Design and construction of a hydraulic structure for rainwater harvesting in arid environment.

Erfaneh Sharifi, Koichi Unami, Osama Mohawesh, Tadasuke Nakamichi, Masayuki Fujihara, Nobuhiko Kinjo

Tuesday 30 june 2015

16:00 - 16:15h at Europe 1 & 2 (level 0)

Themes: (T) Water engineering, (ST) Computational methods

Parallel session: 7E. Engineering - Computational

A novel type of hydraulic structure is proposed for rainwater harvesting in an arid area of Jordan. The project is to develop an irrigation scheme near the Dead Sea, where low annual precipitation and high salinity are the major concerns. The scheme consists of an irrigated farm, a reservoir, and an intake structure to divert ephemeral flood flows into the reservoir. The harvested water is expected to be fresh in comparison with the groundwater in the vulnerable freshwater lens. This study focuses on hydraulic design and actual construction processes of the structure. The structure consists of a gutter cutting across a 16 m wide valley bottom and a conveyance channel of 60 m long to guide the water into the reservoir. The conveyance channel is equipped with a spillway part. As a result of level surveys and hydrological considerations, it was revealed that the structure should have a width of 1.6 m and supercritical flows should be dominant. Details of structure dimensions were designed with numerical and model experiments. A finite volume scheme for the two-dimensional shallow water equations was used to numerically reproduce the whole flow field during a rainwater harvesting event with the maximum design discharge.

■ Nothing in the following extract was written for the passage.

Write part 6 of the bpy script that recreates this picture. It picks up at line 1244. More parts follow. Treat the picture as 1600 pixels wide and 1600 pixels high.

The numerical scheme employs special flux-splitting and data reconstruction techniques that realize stable computation of very shallow transcritical flows. A distorted hydraulic model with 1/8 horizontal scale and 1/1 roughness scale was constructed in an experimental station in Japan, in order to test hydraulic phenomena that the numerical method cannot represent. Then, the structure was actually constructed on the site. The channel bottoms are made of reinforced concrete, while the side walls are of concrete blocks whose sizes have been chosen according to the design. However, minor changes were made during the construction processes due to workability constraints. The numerical experiments were conducted again to confirm the actual structure showing desired performance.